Hay una frase que se repite mucho en el mundo del cine y del teatro: “Si este hubiese nacido en Estados Unidos, tendría tres Oscar y se llamaría Spencer Tracy”. Casi nunca es verdad, nos pongamos como nos pongamos. A los actores españoles les sobra talento (lo mismo que a los franceses o a los alemanes o a los italianos), pero el medio hace a la persona y el medio, a este lado del charco y sobre todo al sur de los Pirineos, es el que es. No tenemos otro. Alfredo Landa es perfectamente comparable a Alberto Sordi porque el caldo en el que se cocieron fue semejante. Pero hay pocos casos más.

Ahora bien, esa frase tan elogiosa como desprestigiada (por demasiado repetida) sí me parece perfectamente aplicable a Amparo Baró. Me di cuenta hace unos tres años, cuando la vi echarse a su menudo cuerpo un papel gigantesco en una obra de teatro igualmente descomunal: hizo la Violet de Agosto: condado de Ossage, de Tracy Letts. Fue la última vez que se subió a un escenario y solo de recordarlo se me erizan los pelos del cogote. La Baró, en ese papel que parecía escrito para ella, no tenía absolutamente nada que envidiar a Deanna Dunagan, a Meryl Streep o a Estelle Parsons, que son las grandes intérpretes de ese personaje (junto a nuestra Anna Lizaran, que también se ha ido ya). No conozco a nadie capaz de decir esa frase que da la vuelta a la obra entera como si fuese un pañuelo: “Pichu y tú sois hermanos, ya lo sé”, con la serena crueldad de Amparo Baró, menos Consuelito que nunca pero mejor actriz que en toda su vida.

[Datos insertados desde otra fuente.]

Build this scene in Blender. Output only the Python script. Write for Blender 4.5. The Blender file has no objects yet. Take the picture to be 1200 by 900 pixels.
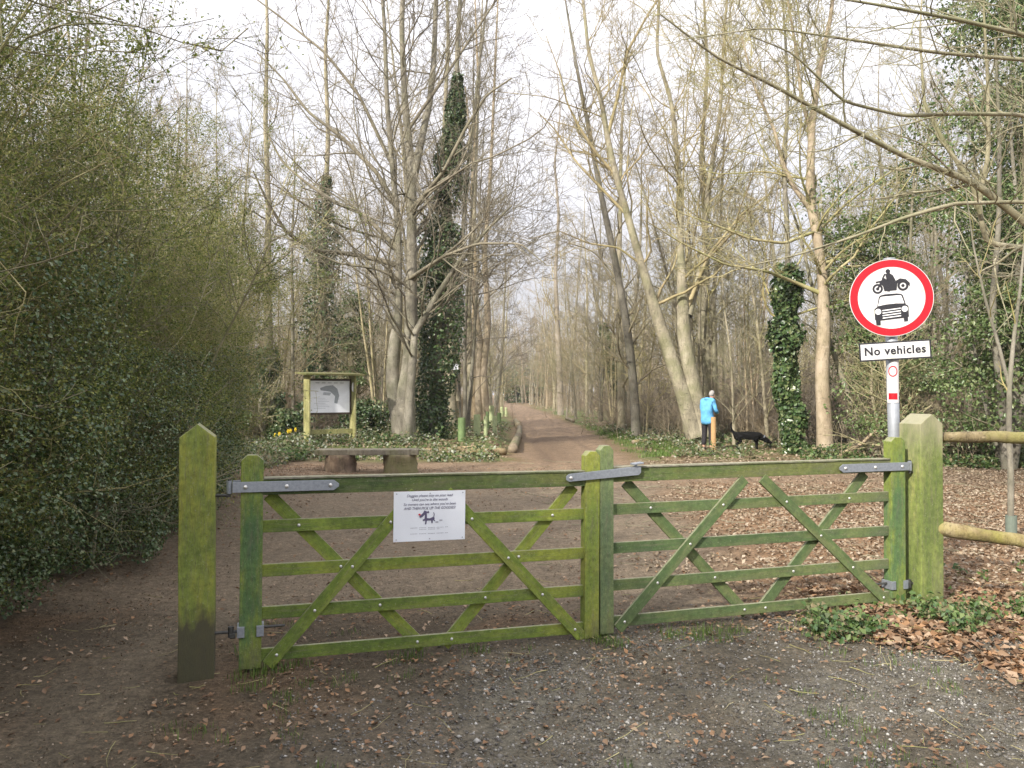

Se ha ido una persona imposible de reemplazar. Créanme: lo menos importante son las jodías collejas de la tele, que tanta fama trajeron, ya de vieja, a alguien a quien no había más que ver dos veces para enamorarte definitivamente del teatro. Y nunca dejó de ser tan adorable como aquella Consuelito de los 70. Quizá eso fue lo mejor de todo.